**BRIEF:**
Set down, exactly as written, the lines from the top of the data to the line that holds "return V, F", and omit the pictures.

**GIVEN MATERIAL:**
------

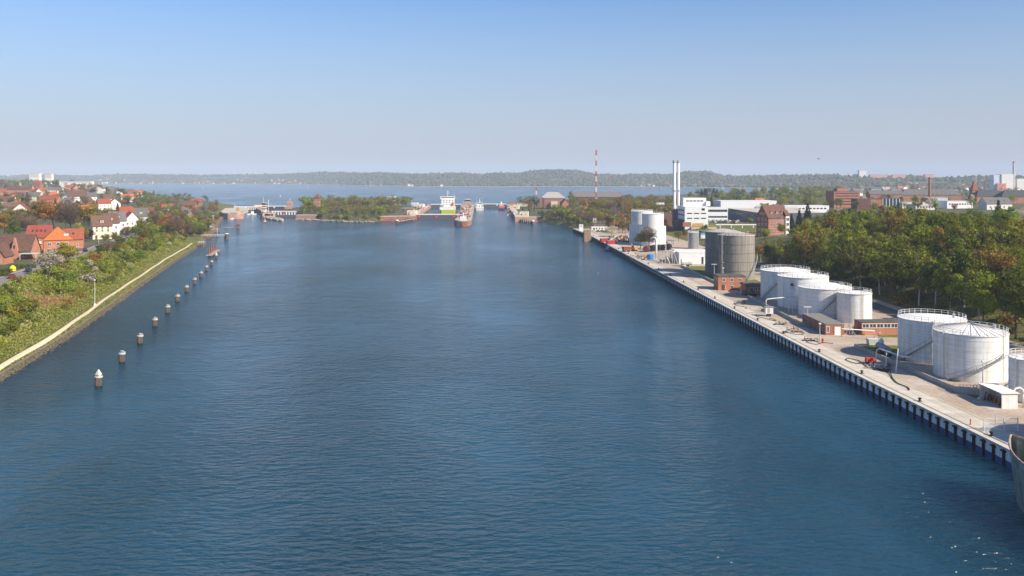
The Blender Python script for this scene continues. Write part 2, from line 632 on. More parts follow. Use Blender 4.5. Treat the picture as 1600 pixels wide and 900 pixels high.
# ------------------------------------------------------------------ vegetation: meshes of unit height, shared by every copy
def leaf_quads(rs, C, Nn, size, aspect=0.62):
    n = len(C)
    r = rs.normal(size=(n, 3))
    t = np.cross(Nn, r)
    t /= np.linalg.norm(t, axis=1, keepdims=True) + 1e-9
    b = np.cross(Nn, t)
    s = (size * rs.uniform(0.6, 1.35, n))[:, None]
    V = np.stack([C - t * s, C + b * s * aspect, C + t * s, C - b * s * aspect], 1).reshape(-1, 3)
    F = np.arange(4 * n).reshape(n, 4)
    return V, F

def crown_np(seed, n, leaf, shape="round"):
    rs = np.random.RandomState(seed)
    if shape == "conifer":
        z = 0.08 + 0.92 * (1 - np.sqrt(rs.rand(n)))
        lay = (z * 13) % 1.0
        rad = (1 - z) * 0.24 * (1.12 - 0.5 * lay) * np.sqrt(rs.uniform(0.25, 1, n)) + 0.008
        a = rs.rand(n) * 6.283
        C = np.stack([rad * np.cos(a), rad * np.sin(a), z], 1)
        N = np.stack([np.cos(a) * .5, np.sin(a) * .5, np.full(n, 0.8)], 1) + rs.normal(size=(n, 3)) * 0.4
    else:
        P = {"round": (13, 0.62, 0.27, 0.27, 0.15), "birch": (16, 0.60, 0.17, 0.36, 0.105), "wide": (15, 0.58, 0.34, 0.24, 0.16),
             "shrub": (9, 0.42, 0.42, 0.26, 0.30), "bare": (13, 0.62, 0.26, 0.29, 0.17), "tall": (14, 0.56, 0.18, 0.36, 0.13)}[shape]
        nl, zc, rx, rz, lr = P
        L = rs.normal(size=(nl, 3))
        L /= np.linalg.norm(L, axis=1, keepdims=True)
        L *= (rs.rand(nl, 1) ** 0.4)
        L = L * np.array([rx, rx, rz]) + np.array([0, 0, zc])
        lrad = lr * rs.uniform(0.65, 1.25, nl)
        k = rs.randint(0, nl, n)
        d = rs.normal(size=(n, 3))
        d /= np.linalg.norm(d, axis=1, keepdims=True)
        rr = rs.uniform(0.35, 1.05, (n, 1)) ** 0.6
        C = L[k] + d * rr * lrad[k][:, None] * np.array([1, 1, 0.85])
        if shape == "shrub":
            C[:, 2] = np.abs(C[:, 2])
        N = d * 0.9 + np.array([0, 0, 0.25]) + rs.normal(size=(n, 3)) * 0.38
    N /= np.linalg.norm(N, axis=1, keepdims=True)
    if shape == "bare":
        o = C - np.array([0, 0, 0.35])
        o /= np.linalg.norm(o, axis=1, keepdims=True)
        o = o + rs.normal(size=(n, 3)) * 0.45
        o /= np.linalg.norm(o, axis=1, keepdims=True)
        w = np.cross(o, rs.normal(size=(n, 3)))
        w /= np.linalg.norm(w, axis=1, keepdims=True)
        ln = (0.05 * rs.uniform(0.5, 1.5, n))[:, None]
        wd = leaf * 0.16
        V = np.stack([C - o * ln - w * wd, C - o * ln + w * wd, C + o * ln + w * wd * .5, C + o * ln - w * wd * .5], 1).reshape(-1, 3)
        return V, np.arange(4 * n).reshape(n, 4)
    return leaf_quads(rs, C, N, leaf)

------

**RESULT:**
The Blender Python script for this scene continues. Write part 2, from line 632 on. More parts follow. Use Blender 4.5. Treat the picture as 1600 pixels wide and 900 pixels high.
# ------------------------------------------------------------------ vegetation: meshes of unit height, shared by every copy
def leaf_quads(rs, C, Nn, size, aspect=0.62):
    n = len(C)
    r = rs.normal(size=(n, 3))
    t = np.cross(Nn, r)
    t /= np.linalg.norm(t, axis=1, keepdims=True) + 1e-9
    b = np.cross(Nn, t)
    s = (size * rs.uniform(0.6, 1.35, n))[:, None]
    V = np.stack([C - t * s, C + b * s * aspect, C + t * s, C - b * s * aspect], 1).reshape(-1, 3)
    F = np.arange(4 * n).reshape(n, 4)
    return V, F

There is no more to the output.